▸ **Exercise**
Print the lines of the data, starting with the first, up to and including the line where "def V(*a): return Vector(a)" appears.

▸ **Information provided**
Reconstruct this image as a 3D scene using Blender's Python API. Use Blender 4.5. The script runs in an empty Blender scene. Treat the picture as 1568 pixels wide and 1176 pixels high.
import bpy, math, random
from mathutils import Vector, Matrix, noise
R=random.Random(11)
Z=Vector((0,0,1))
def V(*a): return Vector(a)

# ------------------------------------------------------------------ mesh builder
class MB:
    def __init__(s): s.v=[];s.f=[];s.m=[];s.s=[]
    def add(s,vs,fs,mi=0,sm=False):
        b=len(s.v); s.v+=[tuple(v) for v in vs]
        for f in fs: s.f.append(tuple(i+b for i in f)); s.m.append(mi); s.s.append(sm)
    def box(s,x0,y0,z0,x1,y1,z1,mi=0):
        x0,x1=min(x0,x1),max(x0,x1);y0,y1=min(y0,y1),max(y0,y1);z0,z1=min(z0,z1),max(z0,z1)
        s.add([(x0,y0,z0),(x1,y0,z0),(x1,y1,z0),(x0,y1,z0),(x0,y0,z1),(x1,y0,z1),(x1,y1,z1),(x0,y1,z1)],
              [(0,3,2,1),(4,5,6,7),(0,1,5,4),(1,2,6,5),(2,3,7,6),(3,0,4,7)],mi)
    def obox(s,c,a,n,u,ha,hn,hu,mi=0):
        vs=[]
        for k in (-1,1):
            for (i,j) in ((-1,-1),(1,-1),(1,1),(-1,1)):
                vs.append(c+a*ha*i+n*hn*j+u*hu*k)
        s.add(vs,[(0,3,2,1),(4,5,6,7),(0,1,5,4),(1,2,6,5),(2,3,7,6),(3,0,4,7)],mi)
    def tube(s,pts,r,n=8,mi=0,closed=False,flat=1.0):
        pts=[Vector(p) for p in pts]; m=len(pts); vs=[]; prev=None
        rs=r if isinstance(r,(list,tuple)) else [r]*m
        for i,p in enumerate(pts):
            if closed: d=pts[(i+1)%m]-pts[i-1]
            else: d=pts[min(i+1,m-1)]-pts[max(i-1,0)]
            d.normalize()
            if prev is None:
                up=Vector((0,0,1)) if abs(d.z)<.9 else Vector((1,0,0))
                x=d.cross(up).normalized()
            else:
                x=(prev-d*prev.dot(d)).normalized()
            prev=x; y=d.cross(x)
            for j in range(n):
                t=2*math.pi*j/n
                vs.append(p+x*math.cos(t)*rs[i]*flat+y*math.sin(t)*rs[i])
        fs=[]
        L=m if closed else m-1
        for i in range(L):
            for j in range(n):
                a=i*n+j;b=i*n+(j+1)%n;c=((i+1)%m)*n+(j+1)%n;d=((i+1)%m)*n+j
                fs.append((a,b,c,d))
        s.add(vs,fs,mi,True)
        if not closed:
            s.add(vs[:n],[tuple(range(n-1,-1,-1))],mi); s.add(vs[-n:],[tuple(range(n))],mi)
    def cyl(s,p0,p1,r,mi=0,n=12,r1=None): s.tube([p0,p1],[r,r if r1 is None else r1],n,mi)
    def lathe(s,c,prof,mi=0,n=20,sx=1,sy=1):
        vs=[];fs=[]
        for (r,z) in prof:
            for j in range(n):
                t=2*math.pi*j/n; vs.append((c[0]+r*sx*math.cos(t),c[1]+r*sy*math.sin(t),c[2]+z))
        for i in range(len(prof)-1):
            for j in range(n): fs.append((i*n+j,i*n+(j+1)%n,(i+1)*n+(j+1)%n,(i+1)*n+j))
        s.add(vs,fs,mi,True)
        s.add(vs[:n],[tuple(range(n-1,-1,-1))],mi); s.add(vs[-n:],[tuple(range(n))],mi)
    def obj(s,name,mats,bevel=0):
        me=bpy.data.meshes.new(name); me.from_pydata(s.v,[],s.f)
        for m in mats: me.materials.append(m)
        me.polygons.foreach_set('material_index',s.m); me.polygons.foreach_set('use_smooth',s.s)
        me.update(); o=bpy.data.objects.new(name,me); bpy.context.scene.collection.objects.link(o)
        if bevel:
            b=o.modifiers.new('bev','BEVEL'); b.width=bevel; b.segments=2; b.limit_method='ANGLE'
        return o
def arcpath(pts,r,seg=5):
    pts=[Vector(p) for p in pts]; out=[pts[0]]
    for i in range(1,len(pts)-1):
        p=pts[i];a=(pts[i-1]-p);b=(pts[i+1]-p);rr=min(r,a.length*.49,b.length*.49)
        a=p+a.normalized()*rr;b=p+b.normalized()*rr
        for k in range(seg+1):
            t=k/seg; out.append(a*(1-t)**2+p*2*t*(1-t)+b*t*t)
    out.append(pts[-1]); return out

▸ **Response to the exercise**
Reconstruct this image as a 3D scene using Blender's Python API. Use Blender 4.5. The script runs in an empty Blender scene. Treat the picture as 1568 pixels wide and 1176 pixels high.
import bpy, math, random
from mathutils import Vector, Matrix, noise
R=random.Random(11)
Z=Vector((0,0,1))
def V(*a): return Vector(a)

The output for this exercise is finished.